··· Data lines

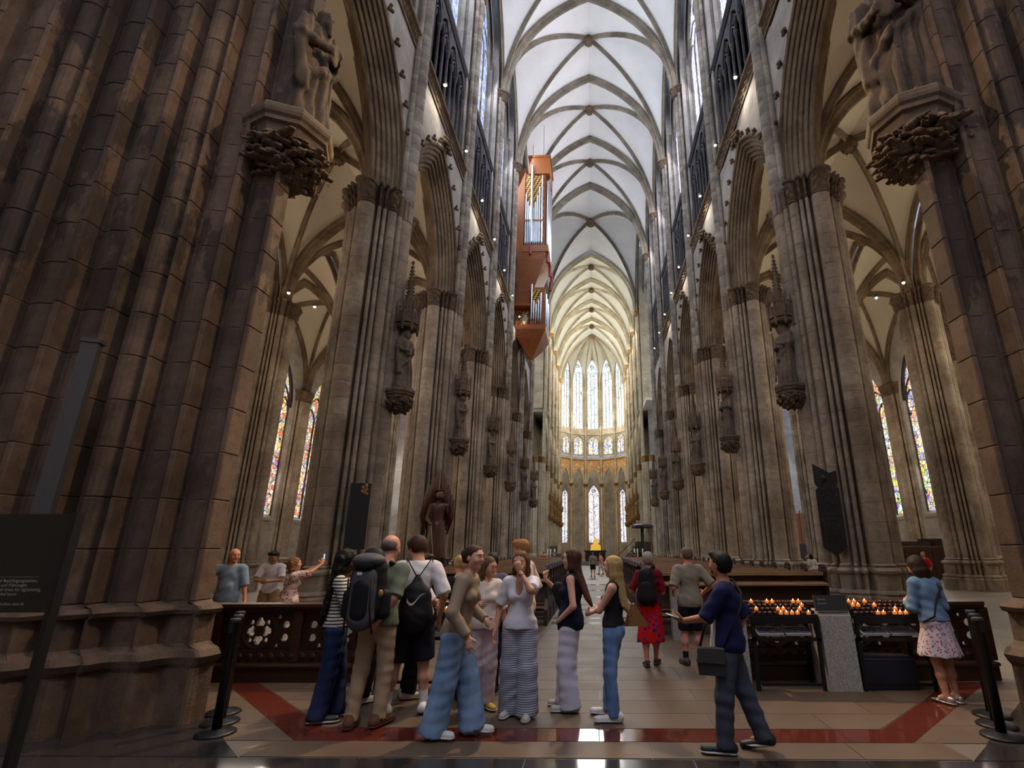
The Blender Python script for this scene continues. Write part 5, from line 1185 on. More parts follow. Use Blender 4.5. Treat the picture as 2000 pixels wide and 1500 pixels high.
def hand_prims(w, fdir, palm, s, curl=.5, side=1, spread=.0):
    """palm and five fingers; fdir = finger direction, palm = palm normal"""
    f = nrm(fdir); p = np.array(palm, float); p = nrm(p - f * (p @ f)); x = np.cross(f, p) * side; P = []
    P.append(cap(w, w + f * .045 * s, .026 * s, .036 * s, .012, (p, .62))); P.append(cap(w + f * .045 * s, w + f * .085 * s, .037 * s, .036 * s, .012, (p, .5)))
    for i, (o, l, r) in enumerate(((.029, .068, .0088), (.010, .078, .0092), (-.010, .072, .0088), (-.028, .056, .0078))):
        a = w + f * (.09 - .004 * abs(i - 1)) * s + x * o * s; d = nrm(f + x * (o * (4 + 14 * spread))); c1 = curl * .7; c2 = curl * 1.5
        b = a + (d * math.cos(c1) + p * math.sin(c1)) * l * .5 * s; c = b + (d * math.cos(c2) + p * math.sin(c2)) * l * .5 * s
        P += [cap(a, b, r * s, r * .95 * s, .005), cap(b, c, r * .95 * s, r * .75 * s, .004)]
    a = w + f * .025 * s + x * .03 * s; b = a + nrm(f * .7 + x * .75 + p * .35) * .045 * s; c = b + nrm(f + x * .25 + p * .45) * .035 * s
    P += [cap(a, b, .0125 * s, .011 * s, .01), cap(b, c, .011 * s, .0085 * s, .005)]
    return P
SHOE = {}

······

● Given instruction
Extract the full listing exactly, with the pictures left out.

● Task response
The Blender Python script for this scene continues. Write part 5, from line 1185 on. More parts follow. Use Blender 4.5. Treat the picture as 2000 pixels wide and 1500 pixels high.
def hand_prims(w, fdir, palm, s, curl=.5, side=1, spread=.0):
    """palm and five fingers; fdir = finger direction, palm = palm normal"""
    f = nrm(fdir); p = np.array(palm, float); p = nrm(p - f * (p @ f)); x = np.cross(f, p) * side; P = []
    P.append(cap(w, w + f * .045 * s, .026 * s, .036 * s, .012, (p, .62))); P.append(cap(w + f * .045 * s, w + f * .085 * s, .037 * s, .036 * s, .012, (p, .5)))
    for i, (o, l, r) in enumerate(((.029, .068, .0088), (.010, .078, .0092), (-.010, .072, .0088), (-.028, .056, .0078))):
        a = w + f * (.09 - .004 * abs(i - 1)) * s + x * o * s; d = nrm(f + x * (o * (4 + 14 * spread))); c1 = curl * .7; c2 = curl * 1.5
        b = a + (d * math.cos(c1) + p * math.sin(c1)) * l * .5 * s; c = b + (d * math.cos(c2) + p * math.sin(c2)) * l * .5 * s
        P += [cap(a, b, r * s, r * .95 * s, .005), cap(b, c, r * .95 * s, r * .75 * s, .004)]
    a = w + f * .025 * s + x * .03 * s; b = a + nrm(f * .7 + x * .75 + p * .35) * .045 * s; c = b + nrm(f + x * .25 + p * .45) * .035 * s
    P += [cap(a, b, .0125 * s, .011 * s, .01), cap(b, c, .011 * s, .0085 * s, .005)]
    return P
SHOE = {}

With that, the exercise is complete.